A little bit of Thai

Joydip Sur

The Thai people migrated from valley settlements in the mountainous region of Southwest China between 6th and 13th century. Influenced by Chinese cooking techniques, Thai cuisine flourished with the rich biodiversity of the Thai peninsula. As a result, Thai dishes today have some similarities to Szechwan Chinese dishes.

Thailand was also a cross road of East to West sea routes causing its culture and cuisine to be infused with Persian and Arabian elements. Foreign recipes have been integrated with traditional Thai dishes, resulting in unique flavours that are unmistakably Thai.

What Comprises A Thai Meal?
The ideal Thai meal is a harmonious blend of the spicy, the subtle, the sweet and sour. It is meant to be equally satisfying to your eyes, nose and palate. A typical meal might include a clear soup (perhaps bitter melons stuffed with minced pork), a steamed dish (mussels in curry sauce), a fried dish (fish with ginger), a hot salad (beef slices on a bed of lettuce, onions, chillies, mint and lemon juice) and a variety of sauces into which food is dipped followed by sweet desserts.

A good meal for an average person may consist simply of a soup and rice. Traditional Thai soups are unique because they embody more flavours and textures than can be found in other types of food.

A harmony of tastes and herbal flavours are hallmarks of Thai salads.

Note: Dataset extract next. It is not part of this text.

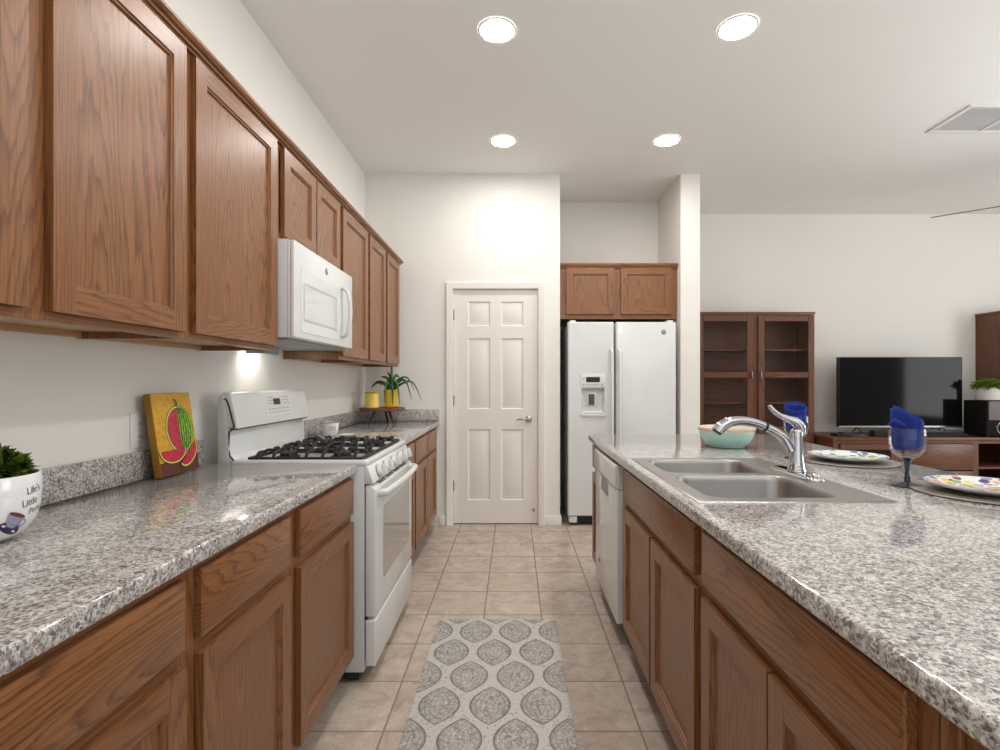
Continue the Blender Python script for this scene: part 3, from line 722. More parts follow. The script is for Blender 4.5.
# ------------------------------------------------------------------ refrigerator
FY = 4.41; fs = FY/514
fx = lambda px: (px-514)*fs
fz = lambda py: EYE-(py-382)*fs
fr = thing('refrigerator', 'white side-by-side refrigerator with water dispenser standing in the wall alcove', 'refrigerator', (.925, 4.75, 0))
mb = MB(); mb.box((fx(569), FY+.075, .03), (fx(675.4), 5.12, 1.745)); build('body', mb, APPG, fr, bevel=.004)
for nm, a, b in (('freezer_door', 568, 613.8), ('fridge_door', 616.2, 676.2)):
    mb = MB(); q = lambda i, y: [(x, y, z) for x, z in rrect(fx(a)+i, fx(b)-i, .088+i, 1.757-i, .012, 4)]
    zi = lambda y: 0
    # front bowed slightly
    if nm == 'freezer_door':
        # opening for the dispenser recess
        xs = [fx(a)+.012, fx(581.6), fx(604.6), fx(b)-.012]; zs = [.10, fz(413.6), fz(388), 1.745]
        Vv = {(i,j): mb.v((x, FY, z)) for i, x in enumerate(xs) for j, z in enumerate(zs)}
        for i in range(3):
            for j in range(3):
                if (i,j) != (1,1): mb.f([Vv[i,j], Vv[i+1,j], Vv[i+1,j+1], Vv[i,j+1]])
        out = [(xs[0],zs[0]),(xs[3],zs[0]),(xs[3],zs[3]),(xs[0],zs[3])]
        ou = [(fx(a),.088),(fx(b),.088),(fx(b),1.757),(fx(a),1.757)]
        mb.loft([[(x, FY, z) for x, z in out], [(x+(u-x)*.7, FY+.004, z+(w2-z)*.7) for (x, z), (u, w2) in zip(out, ou)], [(u, FY+.014, w2) for u, w2 in ou], [(u, FY+.070, w2) for u, w2 in ou]], False, True)
        rc = [(xs[1],zs[1]),(xs[2],zs[1]),(xs[2],zs[2]),(xs[1],zs[2])]
        rb = [(xs[1]+.01,zs[1]+.02),(xs[2]-.01,zs[1]+.02),(xs[2]-.01,zs[2]-.02),(xs[1]+.01,zs[2]-.02)]
        mb.loft([[(x, FY, z) for x, z in rc], [(x, FY+.05, z) for x, z in rb]], False, True)
        fd = build(nm, mb, APPL, fr, merge=True, sharp=10)
        mb = MB(); mb.box((fx(580.9), FY-.006, fz(387.6)), (fx(605.2), FY-.0005, fz(373.8))); dp = build('dispenser_panel', mb, PLAST, fd, bevel=.003)
        mb = MB(); mb.box((fx(586), FY-.0075, fz(382.2)), (fx(599.8), FY-.0062, fz(377))); build('dispenser_display', mb, BLACK, fd)
        mb = MB()
        for k in range(5): mb.box((fx(586.5+k*2.6), FY-.0073, fz(385)), (fx(588+k*2.6), FY-.0061, fz(384.2)))
        for px, py in ((583.7, 378.5), (583.7, 384.6), (602, 384.6)): mb.box((fx(px-.7), FY-.0073, fz(py+.7)), (fx(px+.7), FY-.0061, fz(py-.7)))
        build('dispenser_key', mb, INK, fd)
        mb = MB(); mb.box((fx(587.2), FY+.032, fz(405.8)), (fx(596.8), FY+.045, fz(392.6))); build('paddle_housing', mb, PLAST, fd, bevel=.004)
        mb = MB(); mb.box((fx(589), FY+.026, fz(405)), (fx(595), FY+.0315, fz(394))); build('paddle', mb, simple('paddle_grey', srgb(85, 88, 86), .4), fd, bevel=.002)
        mb = MB(); mb.box((fx(580.8), FY-.010, fz(416.6)), (fx(605.3), FY-.0005, fz(413.8))); mb.box((fx(582.5), FY+.0005, fz(413.3)), (fx(603.7), FY+.03, fz(412.4))); build('drip_tray', mb, APPL, fd, bevel=.0012)
    else:
        mb.loft([q(.012, FY), q(.003, FY+.004), q(0, FY+.014), q(0, FY+.070)])
        fd = build(nm, mb, APPL, fr, sharp=40)
        emblem('badge', fd, frame_T((fx(663.8), FY-.0003, fz(332)), (1,0,0), (0,0,1), (0,-1,0)), .0215)
    hx = fx(611.3) if nm == 'freezer_door' else fx(619.0)
    mb = MB(); pts = [(hx, FY-.002, .62), (hx, FY-.035, .63), (hx, FY-.045, .72), (hx, FY-.050, 1.07), (hx, FY-.045, 1.42), (hx, FY-.035, 1.508), (hx, FY-.002, 1.518)]
    mb.tube(smooth_path(pts, 6), .0095, 12, up=(1,0,0), fl=1.35); build('handle', mb, APPL, fd, sharp=60)
    mb = MB(); hx0 = fx(a)+.02 if nm == 'freezer_door' else fx(b)-.07
    mb.box((hx0, FY+.02, 1.7575), (hx0+.05, FY+.11, 1.772)); build('hinge_cover', mb, PLAST, fd, bevel=.004)
mb = MB(); mb.box((fx(571), FY+.05, .012), (fx(674), FY+.0745, .084)); build('toe_grille', mb, BLACK, fr, bevel=.002)
mb = MB()
for a in (569.2, 667): mb = MB(); mb.box((fx(a), FY+.012, .030), (fx(a+8), FY+.049, .083)); build('leveller_cover', mb, APPL, fr, bevel=.003)
mb = MB()
for a in (.50, 1.33):
    for y in (FY+.15, 5.05): mb = MB(); mb.lathe([(.02, .001), (.02, .03)], (a, y), 12); build('foot', mb, BLACK, fr)
# cabinet over the refrigerator
CY = 4.55; cs_ = CY/514
cx_ = lambda px: (px-514)*cs_
cz_ = lambda py: EYE-(py-382)*cs_
oc = thing('wall_cabinet', 'oak two-door cabinet bridging the alcove over the refrigerator', 'cabinet', (.92, 4.9, 1.81), 'oak wall cabinet over the refrigerator')
X0, X1, Z0, Z1 = .4005, 1.4435, 1.798, 2.265
mb = MB(); mb.box((X0, CY+.0195, Z0), (X0+.016, YA-.001, Z1)); mb.box((X1-.016, CY+.0195, Z0), (X1, YA-.001, Z1)); mb.box((X0+.016, CY+.0195, Z1-.016), (X1-.016, YA-.001, Z1)); mb.box((X0+.016, YA-.01, Z0), (X1-.016, YA-.001, Z1-.016)); mb.box((X0+.016, CY+.0195, Z0+.012), (X1-.016, YA-.01, Z0+.028))
build('carcass', mb, WZ, oc)
mb = MB()
dx = [(cx_(566.3), cx_(614.3)), (cx_(620.4), cx_(671.0))]
mb.box((X0, CY, Z0), (dx[0][0]+.012, CY+.019, Z1)); mb.box((dx[0][1]-.012, CY, Z0), (dx[1][0]+.012, CY+.019, Z1)); mb.box((dx[1][1]-.012, CY, Z0), (X1, CY+.019, Z1))
for a, b in dx: mb.box((a+.012, CY, Z0), (b-.012, CY+.019, Z0+.036), 1); mb.box((a+.012, CY, Z1-.04), (b-.012, CY+.019, Z1), 1)
build('face_frame', mb, [WZ, WX], oc)
for a, b in dx: shaker(oc, (a, CY-.0008, cz_(314.5)), (1,0,0), (0,-1,0), b-a, cz_(268.2)-cz_(314.5), WX)
mb = MB(); mb.loft([[(X0, CY-y_, z_) for y_, z_ in ((.0005, 2.244), (.012, 2.244), (.03, 2.265), (.034, 2.277), (.034, 2.285), (-.02, 2.285), (-.02, 2.2655), (.0005, 2.2655))], [(X1, CY-y_, z_) for y_, z_ in ((.0005, 2.244), (.012, 2.244), (.03, 2.265), (.034, 2.277), (.034, 2.285), (-.02, 2.285), (-.02, 2.2655), (.0005, 2.2655))]])
build('top_moulding', mb, WX, oc, sharp=25)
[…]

Major tastes are sour, sweet and salty. Spiciness comes in different degrees according to meat textures and occasions.

These can be accompaniments, side dishes or snacks. They include spring rolls, satay, puffed rice cakes with herbed topping. They represent the playful and creative nature of Thai cuisine.

These include rice and noodle dishes such as Khao Phat and Phat Thai.

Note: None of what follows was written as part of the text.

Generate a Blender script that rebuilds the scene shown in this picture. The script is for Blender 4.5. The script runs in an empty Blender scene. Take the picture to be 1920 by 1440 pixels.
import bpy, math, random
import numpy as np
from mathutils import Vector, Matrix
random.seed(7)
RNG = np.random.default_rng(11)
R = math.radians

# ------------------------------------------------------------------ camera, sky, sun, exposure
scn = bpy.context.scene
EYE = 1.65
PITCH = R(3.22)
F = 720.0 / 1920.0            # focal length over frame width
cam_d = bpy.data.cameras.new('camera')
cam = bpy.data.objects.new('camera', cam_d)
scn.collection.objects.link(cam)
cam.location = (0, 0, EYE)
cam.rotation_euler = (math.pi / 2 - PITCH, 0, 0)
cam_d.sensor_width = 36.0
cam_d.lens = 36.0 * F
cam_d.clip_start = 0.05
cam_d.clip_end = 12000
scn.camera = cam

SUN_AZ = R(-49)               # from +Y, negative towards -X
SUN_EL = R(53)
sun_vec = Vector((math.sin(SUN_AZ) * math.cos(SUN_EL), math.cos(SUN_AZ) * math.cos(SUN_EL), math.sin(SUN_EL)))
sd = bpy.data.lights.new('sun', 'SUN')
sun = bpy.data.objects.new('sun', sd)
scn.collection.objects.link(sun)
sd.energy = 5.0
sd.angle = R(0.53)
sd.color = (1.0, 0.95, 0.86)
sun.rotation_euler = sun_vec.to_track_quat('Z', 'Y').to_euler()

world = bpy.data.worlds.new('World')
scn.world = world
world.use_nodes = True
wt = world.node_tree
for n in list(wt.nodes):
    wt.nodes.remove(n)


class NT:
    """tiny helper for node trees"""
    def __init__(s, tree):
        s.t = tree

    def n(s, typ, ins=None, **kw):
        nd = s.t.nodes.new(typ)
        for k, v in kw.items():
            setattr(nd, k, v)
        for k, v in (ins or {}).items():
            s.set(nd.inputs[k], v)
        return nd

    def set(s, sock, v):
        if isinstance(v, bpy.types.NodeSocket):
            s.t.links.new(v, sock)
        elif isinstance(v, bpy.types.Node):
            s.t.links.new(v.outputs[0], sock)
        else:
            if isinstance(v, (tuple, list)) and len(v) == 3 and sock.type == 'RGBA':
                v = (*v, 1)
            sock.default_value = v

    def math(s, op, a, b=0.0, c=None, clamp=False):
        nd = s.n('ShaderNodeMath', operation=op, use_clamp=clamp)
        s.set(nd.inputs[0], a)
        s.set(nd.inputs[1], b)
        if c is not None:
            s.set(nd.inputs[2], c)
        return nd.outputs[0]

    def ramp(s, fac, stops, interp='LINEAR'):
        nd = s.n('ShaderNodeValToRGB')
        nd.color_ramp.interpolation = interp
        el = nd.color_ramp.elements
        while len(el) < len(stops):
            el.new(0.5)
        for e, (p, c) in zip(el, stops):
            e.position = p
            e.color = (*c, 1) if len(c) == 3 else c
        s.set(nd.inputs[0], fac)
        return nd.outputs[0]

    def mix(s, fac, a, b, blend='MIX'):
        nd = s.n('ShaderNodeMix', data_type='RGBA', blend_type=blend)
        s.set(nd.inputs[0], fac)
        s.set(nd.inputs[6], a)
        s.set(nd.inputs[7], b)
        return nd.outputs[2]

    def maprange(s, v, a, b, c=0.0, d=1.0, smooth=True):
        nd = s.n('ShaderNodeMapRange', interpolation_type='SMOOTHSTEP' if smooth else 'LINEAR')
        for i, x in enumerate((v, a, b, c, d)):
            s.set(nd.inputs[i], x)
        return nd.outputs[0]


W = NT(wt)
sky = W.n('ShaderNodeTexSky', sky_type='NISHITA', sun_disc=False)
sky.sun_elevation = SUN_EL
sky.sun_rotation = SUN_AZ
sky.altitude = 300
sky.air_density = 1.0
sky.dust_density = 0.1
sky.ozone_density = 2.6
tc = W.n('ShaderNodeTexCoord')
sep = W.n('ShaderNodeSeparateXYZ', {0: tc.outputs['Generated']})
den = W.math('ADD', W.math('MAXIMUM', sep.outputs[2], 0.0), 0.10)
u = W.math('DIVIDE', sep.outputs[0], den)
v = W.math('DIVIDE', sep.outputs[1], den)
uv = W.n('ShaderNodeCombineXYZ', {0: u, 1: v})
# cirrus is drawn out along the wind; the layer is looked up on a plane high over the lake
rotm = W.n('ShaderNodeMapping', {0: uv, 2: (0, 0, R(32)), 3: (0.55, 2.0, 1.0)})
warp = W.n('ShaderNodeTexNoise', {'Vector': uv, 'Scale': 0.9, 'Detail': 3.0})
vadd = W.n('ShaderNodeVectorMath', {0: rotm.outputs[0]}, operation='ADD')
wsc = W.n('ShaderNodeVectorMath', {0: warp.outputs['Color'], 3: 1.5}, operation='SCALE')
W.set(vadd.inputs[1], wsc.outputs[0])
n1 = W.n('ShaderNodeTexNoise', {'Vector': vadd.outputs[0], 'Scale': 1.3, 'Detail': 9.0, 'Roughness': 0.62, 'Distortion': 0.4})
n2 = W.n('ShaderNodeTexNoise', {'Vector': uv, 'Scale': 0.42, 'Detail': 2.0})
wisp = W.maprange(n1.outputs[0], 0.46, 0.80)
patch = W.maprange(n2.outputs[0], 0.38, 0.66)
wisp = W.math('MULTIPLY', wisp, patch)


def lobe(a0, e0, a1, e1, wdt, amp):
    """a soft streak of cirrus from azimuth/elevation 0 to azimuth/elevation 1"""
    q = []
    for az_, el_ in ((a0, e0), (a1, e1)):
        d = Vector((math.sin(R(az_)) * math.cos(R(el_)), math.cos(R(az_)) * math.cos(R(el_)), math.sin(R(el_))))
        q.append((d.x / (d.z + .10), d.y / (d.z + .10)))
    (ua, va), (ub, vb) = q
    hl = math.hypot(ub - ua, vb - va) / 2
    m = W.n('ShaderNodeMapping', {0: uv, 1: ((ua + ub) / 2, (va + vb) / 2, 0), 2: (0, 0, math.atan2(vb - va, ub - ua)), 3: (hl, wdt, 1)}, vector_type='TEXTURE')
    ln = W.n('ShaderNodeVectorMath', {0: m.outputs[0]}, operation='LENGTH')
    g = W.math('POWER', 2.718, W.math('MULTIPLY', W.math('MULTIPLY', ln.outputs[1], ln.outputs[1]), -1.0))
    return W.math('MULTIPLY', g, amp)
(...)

Whereas non-Thai curries consist of powdered or ground dried spices, most of Thai curries are fresh herbs. A simple Thai curry paste consists of dried chillies, shallots and shrimp paste.

Dips can be the major dish of a meal with accompaniments of vegetables and some meat. A simple dip is made from chillies, garlic, dried shrimps, fish sauce, sugar and shrimp paste.

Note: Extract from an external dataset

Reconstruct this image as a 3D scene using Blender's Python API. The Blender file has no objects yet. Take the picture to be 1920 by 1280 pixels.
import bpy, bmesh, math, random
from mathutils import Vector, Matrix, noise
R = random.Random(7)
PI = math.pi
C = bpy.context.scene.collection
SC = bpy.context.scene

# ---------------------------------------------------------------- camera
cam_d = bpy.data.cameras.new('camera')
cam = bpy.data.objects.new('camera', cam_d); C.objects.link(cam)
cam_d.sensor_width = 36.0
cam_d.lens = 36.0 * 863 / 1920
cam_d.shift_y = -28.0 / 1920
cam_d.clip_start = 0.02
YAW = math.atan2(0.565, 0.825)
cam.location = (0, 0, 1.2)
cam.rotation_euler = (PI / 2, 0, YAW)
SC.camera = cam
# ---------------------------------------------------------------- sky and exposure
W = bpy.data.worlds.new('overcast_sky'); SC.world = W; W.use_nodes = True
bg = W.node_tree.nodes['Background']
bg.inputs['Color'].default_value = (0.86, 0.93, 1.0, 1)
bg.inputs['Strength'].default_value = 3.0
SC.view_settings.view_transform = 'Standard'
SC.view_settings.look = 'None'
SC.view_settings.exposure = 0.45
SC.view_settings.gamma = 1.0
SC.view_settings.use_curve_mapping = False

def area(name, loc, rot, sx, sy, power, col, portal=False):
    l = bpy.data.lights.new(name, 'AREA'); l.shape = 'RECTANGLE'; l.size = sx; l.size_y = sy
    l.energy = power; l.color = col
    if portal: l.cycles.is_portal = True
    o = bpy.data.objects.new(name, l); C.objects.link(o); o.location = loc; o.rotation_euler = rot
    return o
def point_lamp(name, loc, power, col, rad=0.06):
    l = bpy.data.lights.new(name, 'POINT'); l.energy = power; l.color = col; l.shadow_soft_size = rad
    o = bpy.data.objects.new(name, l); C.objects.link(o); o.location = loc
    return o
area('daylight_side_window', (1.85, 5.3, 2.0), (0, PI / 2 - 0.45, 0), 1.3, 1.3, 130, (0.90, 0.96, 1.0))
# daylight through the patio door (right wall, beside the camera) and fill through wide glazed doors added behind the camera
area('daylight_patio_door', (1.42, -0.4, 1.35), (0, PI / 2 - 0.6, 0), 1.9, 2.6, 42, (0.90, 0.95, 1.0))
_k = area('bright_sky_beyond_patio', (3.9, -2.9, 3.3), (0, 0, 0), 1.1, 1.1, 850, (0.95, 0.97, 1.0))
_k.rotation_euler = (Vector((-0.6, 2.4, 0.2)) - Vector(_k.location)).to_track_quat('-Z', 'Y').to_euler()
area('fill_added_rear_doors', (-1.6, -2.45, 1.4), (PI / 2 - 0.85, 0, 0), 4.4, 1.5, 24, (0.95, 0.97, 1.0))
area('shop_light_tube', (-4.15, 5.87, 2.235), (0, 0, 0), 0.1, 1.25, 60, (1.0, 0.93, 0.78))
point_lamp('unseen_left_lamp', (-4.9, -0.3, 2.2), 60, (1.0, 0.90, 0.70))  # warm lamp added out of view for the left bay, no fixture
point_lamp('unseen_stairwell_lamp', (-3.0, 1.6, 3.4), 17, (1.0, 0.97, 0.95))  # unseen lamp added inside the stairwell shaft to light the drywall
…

No good meal is complete without a Thai dessert. Uniformly sweet, they are particularly welcome after a strongly spiced and herbed meal.

A Few Thai Delights:

  • Jok – a rice porridge very commonly eaten in Thailand for breakfast.
  • Khao Tom – a Thai style rice soup, usually with pork, chicken or shrimp.
  • Pad Thai – rice noodles pan fried with fish sauce, sugar, lime juice or tamarind pulp, chopped peanuts and egg combined with chicken, seafood or tofu.
  • Rad na – wide rice noodles in gravy, with beef, pork, chicken, shrimp or seafood.
  • Khao pad naem – fried rice with fermented sausages.
  • Gai pad grapao – minced chicken with garlic, chillies and holy basil.
  • Gai pad med mamoung himaphan- juicy chunks of chicken with cashew nuts and chilies.
  • Massaman curry – an Indian style curry, usually madeby Thai-Muslims, containing roasted dried spices, such as coriander seed, that are rarely found in other Thai curries.
  • Lod Chong Nam Ka Ti – Pandan flavored rice flour noodles in coconut milk.
  • Nam prik num – dipping sauce made from roasted eggplant, green chillies and garlic ground together in a mortar and pestle.